Malvineous / libgamemusic

Library providing a standard mechanism for playing and converting music used in DOS games.
http://www.shikadi.net/camoto/
GNU General Public License v3.0
23 stars 4 forks source link

[cdfm] New format discoveries to implement #9

Open sagamusix opened 6 years ago

sagamusix commented 6 years ago

Note: These observations are based on the Amnesia and Zone 66 S3M conversions which I assume went through this tool, as well as reading through mus-cdfm-zone66.cpp.

Volume

Composer 670 / CDFM uses linear volume for both PCM and OPL instruments. S3M only uses linear volume for samples and uses the OPL's logarithmic volume for OPL instruments. Hence CDFM volume needs to be re-mapped for OPL instruments when converting to S3M.

The following table is from the CDFM source code (fmvoltbl in DFMPM.ASM), but the values are upside down to compensate for the fact OPL volume 0 equals S3M volume 64:

static const uint8 fmVolume[16] =
{
    0x08, 0x10, 0x18, 0x20, 0x28, 0x2C, 0x30, 0x34,
    0x36, 0x38, 0x3A, 0x3C, 0x3D, 0x3E, 0x3F, 0x40,
};

Note that there is a slightly different variant of the table in DFMPMA.ASM so it is not entirely clear which of the two tables has been used. Maybe an uncompressed disassembly of Amnesia/Zone66 would give some insight here.

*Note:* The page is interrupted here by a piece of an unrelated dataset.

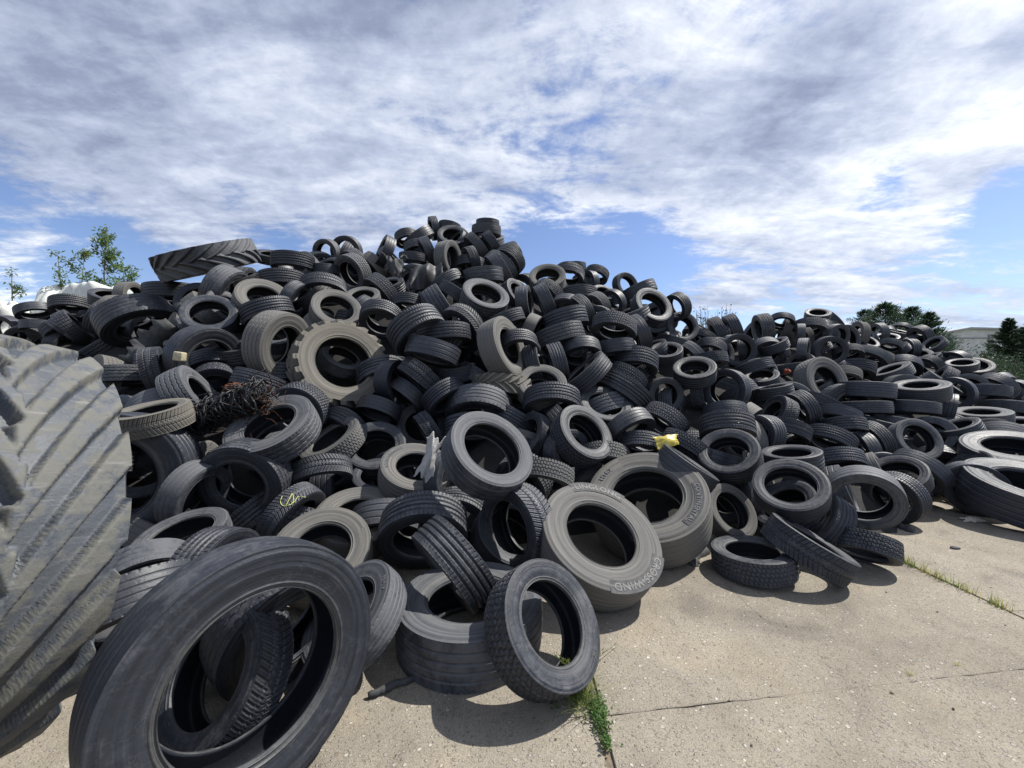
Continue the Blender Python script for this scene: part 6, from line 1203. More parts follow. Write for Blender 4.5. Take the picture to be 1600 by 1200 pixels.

PCM volume should probably be translated using the formula 4 * volume + 4 (yes, volume 0 is not completely silent).

More than 16 instruments

CDFM can address 32 PCM instruments and 32 OPL instruments. The high bit of the instrument number is stored in the highest bit of the note/octave byte. This can be observed in DARE.C67 which has more than 16 samples.

Pattern breaks

The last issue can be observed in the first pattern of AMNESIA2.S3M: If pattern command 0x60 is found before the last row of the pattern, a pattern break should be inserted in the previous row.

sagamusix commented 6 years ago

Here's another find that cannot really be fixed in the S3M export, but maybe when playing/rendering CDFM files. The Zone 66 soundtrack heavily relies on this hack. After calculating the fnum of a note, the playback routines add the current OPL channel's number modulo 4 to the fnum. So when playing the same note on two channels, they are slightly detuned against each other! In practice, this creates a neat phaser effect.

Malvineous commented 6 years ago

Very interesting finds, many thanks for letting me know! I haven't had a chance to work on libgamemusic for a while but I hope to address these when I next get back to it. Let me know if you find anything else!